Monday, May 19, 2008

The Crater of Maragua

Maragua used to be a Peace Corps site, the kind now extinct because they realized if they ever need to evacuate the country it is not very convenient to have a volunteer in a place that requires a 4-hour hike and crossing a river nicknamed "the Killer of Maraguans" before hitchiking into the city on a cattle truck. The trip there isn´t quite as bad, except when we ask to be let off on the road to Maragua the driver asks, "Which Maragua?" There are 3. Ohh, good.

You cross the river at Chaunaca (of which there is only 1, luckily). It´s dry season, and the river is only knee-deep. Next you hike 4 or 5 hours rolling upward until the lush green patches over red rock fade away on the rim of the crater of Maragua. The town sits on the bottom of the huge bowl; only the cementery is high on a small plateau rising from the floor of the crater, where the dead of Maragua have an enviable view. Inside the crater the rock and wheatfields are dramatic burgundy and gold, dotted with stone and dust houses. It is deserted, silent except for the wind. As instructed by Mike, the last volunteer that lived here, we look for the house with an Entel sign in the window and ask for Don Basilio, who can guide us to the dinosaur footprints. He is a small man with a sharpish face dominated by a huge bola of coca in his cheek. The next day he leads us briskly up the crater, like most campesinos 1/2 our size but faster than the wind as we clamber awkwardly after him.

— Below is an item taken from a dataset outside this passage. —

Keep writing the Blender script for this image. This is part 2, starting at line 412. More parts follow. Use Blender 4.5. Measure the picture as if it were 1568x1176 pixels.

It is almost 3 hours up the crater walls, winding through the surrounding mountains and cutting across fields, where Don Basilio stops to chat with whoever´s land we´re on. At the edge of a field, rising abruptly up from a ravine is a large slab of smooth gray stone. I climb onto it looking for strange looking obscure little marks and trip into a large, 3-toed dino track. The different tracks criss-cross the slab everywhere with incredible clarity. I am sure we are not supposed to be walking all over them like this but as Chris points out cheerfully, this is why we´re in Bolivia. A cholita herding sheep appears with a little guest book to sign and collects 10 Bs. from each of us as we stretch out on the warm stone in the sun next to the tracks and doze. It's unreal and incredible. I love Bolivia, that I get to do things like this. We spend the rest of of the day hiking to a waterfall next to a fanged cave called the Devil's Mouth, then up to the cementery. Russ has his binoculars and sees a woman baking bread in her domed earthen oven otuside. He hikes down to buy some for dinner, still steaming hot. Water gets collected from a "spring", a tiny burbling hole at the side of the muddy trickle of water that passes for a stream, liberally sprinkled with goat poop. We boil it a long time and tell ourselves the floaty things are dead.

We get up early the third day to hike out to the road because buses and trucks only pass by for a few hours in the morning. There is not much traffic at all, we get passed by 2 buses and a truck, jammed full. Finally another cattle truck, also full of people and animals and cargo, pulls up and looks at us doubtfully. Before they change their minds we scramble into the back. Everyone is able to climb up the inside sides of the truck bed and get some fresh air, but Kate and I are stuck in the human soup in the back bottom. She is between a fat boy and an old man sitting on rice bags who keeps kicking her legs, I am between some sheep and a cholita seated on flour sacks using me as her back rest. I think I have the better situation until the ram at my knees starts biting. I squeal and try to move but it's impossible. Ram bites. I squeal. The campesinos find this hilarious but trust me, it is not. I decide to fight the sheep. The next time he bites, I manage to land a kick. The sheep pauses, then begins to head butt at my knees. Hard. I kick. Sheep butts. This is stupid. I make a roaring noise and punch him. Sheep is stunned. I win! Sheep pees on me. Sheep wins. I hate Bolivia. Thus pass another 3 hours rattling down a dusty road drowning in odors of unwashed bodies and livestock feces. This is the price you pay for walking in dinosaur tracks.